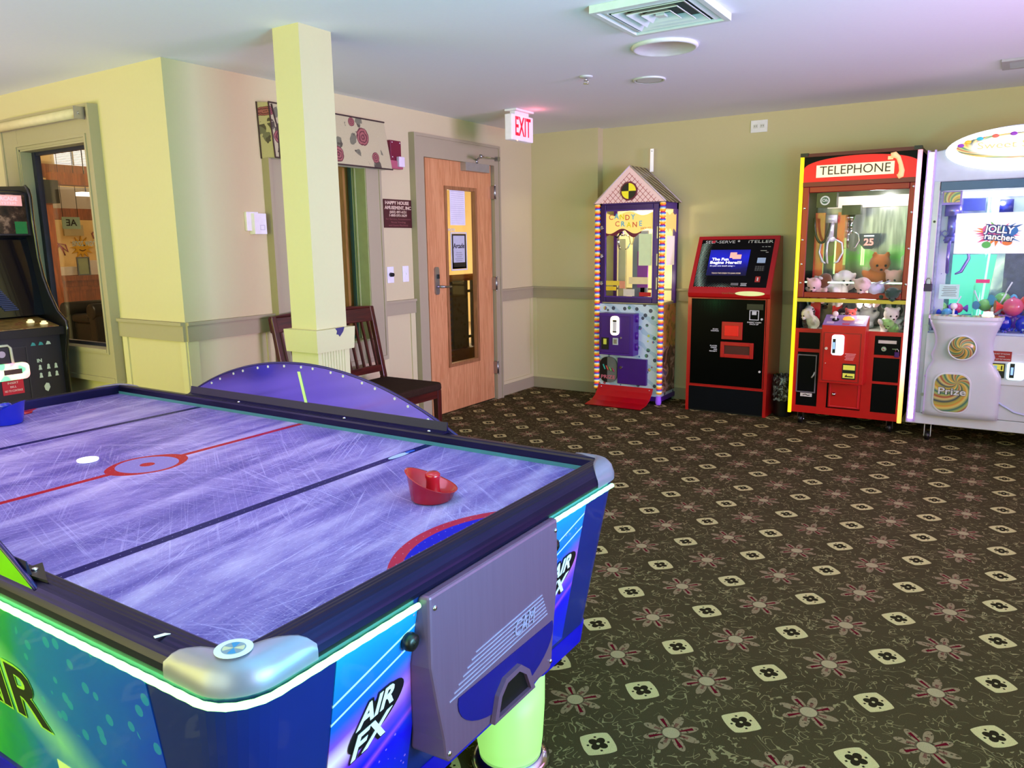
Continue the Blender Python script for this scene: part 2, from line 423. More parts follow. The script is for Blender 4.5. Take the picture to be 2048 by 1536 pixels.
# structural column
b = MB(); cx0, cx1, cy0, cy1 = -3.04, -2.862, 2.64, 2.845
b.box(cx0, cx1, cy0, cy1, .98, CZ, WALL)
b.box(cx0-.006, cx1+.006, cy0-.006, cy1+.006, 0, .93, PANEL)
for i in range(9):
    yy = cy0+.02+i*.019; b.box(cx1+.006, cx1+.009, yy, yy+.014, .1, .93, PANEL)
o = .03
b.hexa([(cx0-.024, cy0-.024, .905), (cx1+.024, cy0-.024, .905), (cx1+.024, cy1+.024, .905), (cx0-.024, cy1+.024, .905)],
       [(cx0-o, cy0-o, 1.018), (cx1+o, cy0-o, 1.018), (cx1+o, cy1+o, 1.018), (cx0-o, cy1+o, 1.018)], WALL)
CHIP = P('chipped_paint', (52, 44, 96), .6)
b.prism([(2.735, 1.019), (2.80, 1.021), (2.79, .999), (2.775, .984), (2.764, .975), (2.757, .985), (2.743, .988), (2.748, 1.004)], 'yz', cx1+o-.003, cx1+o+.0006, CHIP)
S(b, 'wall_column')

# ------------------------------------------------------------------ window in the left wall, with casing
def casing(mb, plane, a0, a1, z0, z1, wl_, wr_, w_, out=.055, bot=0, top=.13):
    def B(c0, c1, d0, d1, t):
        if plane == 'E': mb.box(w_, w_+t, c0, c1, d0, d1, TRIM)
        else: mb.box(c0, c1, w_-t, w_, d0, d1, TRIM)
    B(a0-wl_, a0, z0-bot, z1+top, out); B(a1, a1+wr_, z0-bot, z1+top, out); B(a0, a1, z1, z1+top, out-.001)
    B(a0, a1, z0-bot, z0, out-.001); B(a0-wl_+.02, a1+wr_-.02, z0-bot-.002, z0-bot+.03, out+.010)
    B(a0-wl_-.002, a0-wl_+.02, z0-bot-.001, z1+top+.001, out+.008); B(a1+wr_-.02, a1+wr_+.002, z0-bot-.001, z1+top+.001, out+.008); B(a0-wl_+.02, a1+wr_-.02, z1+top-.02, z1+top+.002, out+.007)
b = MB(); casing(b, 'E', wy0, wy1, wz0, wz1, .13, .15, XD, bot=.16); win1 = S(b, 'window_1')
GREENT = P('jamb_paint', (146, 156, 100), .6); DGREEN = P('dark_green_frame', (12, 58, 40), .5)
b = MB()
for y in (wy0, wy1-.008): b.box(XD-.115, XD+.050, y, y+.008, wz0, wz1, GREENT)
for k in range(3): b.box(XD-.05-k*.022, XD-.04-k*.022, wy1-.018, wy1-.008, wz0, wz1, GREENT)
b.box(XD-.115, XD+.05, wy0, wy1, wz0, wz0+.012, GREENT); b.box(XD-.115, XD+.05, wy0, wy1, wz1-.012, wz1, GREENT)
b.build('window_jamb', win1)
b = MB(); b.frame(wy0+.008, wy1-.004, wz0+.01, wz1-.01, .022, XD-.10, XD-.075, DGREEN, 'yz'); b.build('window_frame', win1)
b = MB(); b.frame(wy0-.02, wy1+.04, wz0-.02, wz1+.02, .085, XD-.20, XD-.13, wood('oak_trim', (128, 88, 34), (170, 126, 62)), 'yz'); b.build('outer_casing', win1)
b = MB(); b.box(XD-.092, XD-.088, wy0+.02, wy1-.02, wz0+.02, wz1-.02, GLASS); b.build('window_pane', win1)
# window in the front-left wall
b = MB(); casing(b, 'S', vx0, vx1, vz0, vz1, .20, .08, YW, bot=.2, top=.20); win2 = S(b, 'window_2')
b = MB(); b.box(vx0, vx0+.010, YW-.05, YW+.05, vz0, vz1, TRIM); b.box(vx1-.010, vx1, YW-.05, YW+.05, vz0, vz1, TRIM)
b.box(vx0, vx1, YW-.05, YW+.05, vz1-.012, vz1, TRIM); b.box(vx0, vx1, YW-.065, YW+.05, vz0-.01, vz0+.010, TRIM); b.build('window_jamb', win2)
b = MB(); b.frame(vx0-.03, vx1+.02, vz0-.02, vz1+.035, .018, YW-.062, YW-.054, TRIM); b.build('inner_moulding', win2)
DFRAME = P('dark_blue_frame', (30, 30, 52), .4)
b = MB(); b.frame(vx0+.010, vx1-.010, vz0+.010, vz1-.012, .022, YW+.02, YW+.045, DFRAME); b.build('window_frame', win2)
b = MB(); b.box(vx0+.032, vx0+.06, YW+.015, YW+.05, vz0+.012, vz1-.012, DFRAME); b.build('window_stile', win2)
b = MB(); b.box(vx0+.03, vx1-.03, YW+.033, YW+.037, vz0+.03, vz1-.03, GLASS); b.build('window_pane', win2)
TXT = P('etched_letters', (126, 122, 110), .6)
b = MB(); text(b, 'snow zone', (-4.98, YW+.03, 1.47), .07, 'S', TXT, sx=-1); b.build('window_lettering', win2)
# roller shade above it
SHADE = P('roller_shade_vinyl', (206, 192, 146), .6)
rs = thing('roller_shade', 'rolled-up cream roller shade with small metal bracket above the lobby window', 'window shade', (-5.3, YW-.05, 2.2))
b = MB(); b.cyl((-6.1, YW-.095, 2.215), (-4.66, YW-.095, 2.215), .028, SHADE, n=20); b.build('shade_roll', rs)
b = MB(); b.box(-4.657, -4.652, YW-.125, YW-.064, 2.18, 2.25, STEEL); b.cyl((-4.66, YW-.095, 2.215), (-4.645, YW-.095, 2.215), .009, STEEL); b.build('bracket', rs)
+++
Aim of the exercise - Return all of the data exactly as written, and drop the pictures.

Expected answer -
Continue the Blender Python script for this scene: part 2, from line 423. More parts follow. The script is for Blender 4.5. Take the picture to be 2048 by 1536 pixels.
# structural column
b = MB(); cx0, cx1, cy0, cy1 = -3.04, -2.862, 2.64, 2.845
b.box(cx0, cx1, cy0, cy1, .98, CZ, WALL)
b.box(cx0-.006, cx1+.006, cy0-.006, cy1+.006, 0, .93, PANEL)
for i in range(9):
    yy = cy0+.02+i*.019; b.box(cx1+.006, cx1+.009, yy, yy+.014, .1, .93, PANEL)
o = .03
b.hexa([(cx0-.024, cy0-.024, .905), (cx1+.024, cy0-.024, .905), (cx1+.024, cy1+.024, .905), (cx0-.024, cy1+.024, .905)],
       [(cx0-o, cy0-o, 1.018), (cx1+o, cy0-o, 1.018), (cx1+o, cy1+o, 1.018), (cx0-o, cy1+o, 1.018)], WALL)
CHIP = P('chipped_paint', (52, 44, 96), .6)
b.prism([(2.735, 1.019), (2.80, 1.021), (2.79, .999), (2.775, .984), (2.764, .975), (2.757, .985), (2.743, .988), (2.748, 1.004)], 'yz', cx1+o-.003, cx1+o+.0006, CHIP)
S(b, 'wall_column')

# ------------------------------------------------------------------ window in the left wall, with casing
def casing(mb, plane, a0, a1, z0, z1, wl_, wr_, w_, out=.055, bot=0, top=.13):
    def B(c0, c1, d0, d1, t):
        if plane == 'E': mb.box(w_, w_+t, c0, c1, d0, d1, TRIM)
        else: mb.box(c0, c1, w_-t, w_, d0, d1, TRIM)
    B(a0-wl_, a0, z0-bot, z1+top, out); B(a1, a1+wr_, z0-bot, z1+top, out); B(a0, a1, z1, z1+top, out-.001)
    B(a0, a1, z0-bot, z0, out-.001); B(a0-wl_+.02, a1+wr_-.02, z0-bot-.002, z0-bot+.03, out+.010)
    B(a0-wl_-.002, a0-wl_+.02, z0-bot-.001, z1+top+.001, out+.008); B(a1+wr_-.02, a1+wr_+.002, z0-bot-.001, z1+top+.001, out+.008); B(a0-wl_+.02, a1+wr_-.02, z1+top-.02, z1+top+.002, out+.007)
b = MB(); casing(b, 'E', wy0, wy1, wz0, wz1, .13, .15, XD, bot=.16); win1 = S(b, 'window_1')
GREENT = P('jamb_paint', (146, 156, 100), .6); DGREEN = P('dark_green_frame', (12, 58, 40), .5)
b = MB()
for y in (wy0, wy1-.008): b.box(XD-.115, XD+.050, y, y+.008, wz0, wz1, GREENT)
for k in range(3): b.box(XD-.05-k*.022, XD-.04-k*.022, wy1-.018, wy1-.008, wz0, wz1, GREENT)
b.box(XD-.115, XD+.05, wy0, wy1, wz0, wz0+.012, GREENT); b.box(XD-.115, XD+.05, wy0, wy1, wz1-.012, wz1, GREENT)
b.build('window_jamb', win1)
b = MB(); b.frame(wy0+.008, wy1-.004, wz0+.01, wz1-.01, .022, XD-.10, XD-.075, DGREEN, 'yz'); b.build('window_frame', win1)
b = MB(); b.frame(wy0-.02, wy1+.04, wz0-.02, wz1+.02, .085, XD-.20, XD-.13, wood('oak_trim', (128, 88, 34), (170, 126, 62)), 'yz'); b.build('outer_casing', win1)
b = MB(); b.box(XD-.092, XD-.088, wy0+.02, wy1-.02, wz0+.02, wz1-.02, GLASS); b.build('window_pane', win1)
# window in the front-left wall
b = MB(); casing(b, 'S', vx0, vx1, vz0, vz1, .20, .08, YW, bot=.2, top=.20); win2 = S(b, 'window_2')
b = MB(); b.box(vx0, vx0+.010, YW-.05, YW+.05, vz0, vz1, TRIM); b.box(vx1-.010, vx1, YW-.05, YW+.05, vz0, vz1, TRIM)
b.box(vx0, vx1, YW-.05, YW+.05, vz1-.012, vz1, TRIM); b.box(vx0, vx1, YW-.065, YW+.05, vz0-.01, vz0+.010, TRIM); b.build('window_jamb', win2)
b = MB(); b.frame(vx0-.03, vx1+.02, vz0-.02, vz1+.035, .018, YW-.062, YW-.054, TRIM); b.build('inner_moulding', win2)
DFRAME = P('dark_blue_frame', (30, 30, 52), .4)
b = MB(); b.frame(vx0+.010, vx1-.010, vz0+.010, vz1-.012, .022, YW+.02, YW+.045, DFRAME); b.build('window_frame', win2)
b = MB(); b.box(vx0+.032, vx0+.06, YW+.015, YW+.05, vz0+.012, vz1-.012, DFRAME); b.build('window_stile', win2)
b = MB(); b.box(vx0+.03, vx1-.03, YW+.033, YW+.037, vz0+.03, vz1-.03, GLASS); b.build('window_pane', win2)
TXT = P('etched_letters', (126, 122, 110), .6)
b = MB(); text(b, 'snow zone', (-4.98, YW+.03, 1.47), .07, 'S', TXT, sx=-1); b.build('window_lettering', win2)
# roller shade above it
SHADE = P('roller_shade_vinyl', (206, 192, 146), .6)
rs = thing('roller_shade', 'rolled-up cream roller shade with small metal bracket above the lobby window', 'window shade', (-5.3, YW-.05, 2.2))
b = MB(); b.cyl((-6.1, YW-.095, 2.215), (-4.66, YW-.095, 2.215), .028, SHADE, n=20); b.build('shade_roll', rs)
b = MB(); b.box(-4.657, -4.652, YW-.125, YW-.064, 2.18, 2.25, STEEL); b.cyl((-4.66, YW-.095, 2.215), (-4.645, YW-.095, 2.215), .009, STEEL); b.build('bracket', rs)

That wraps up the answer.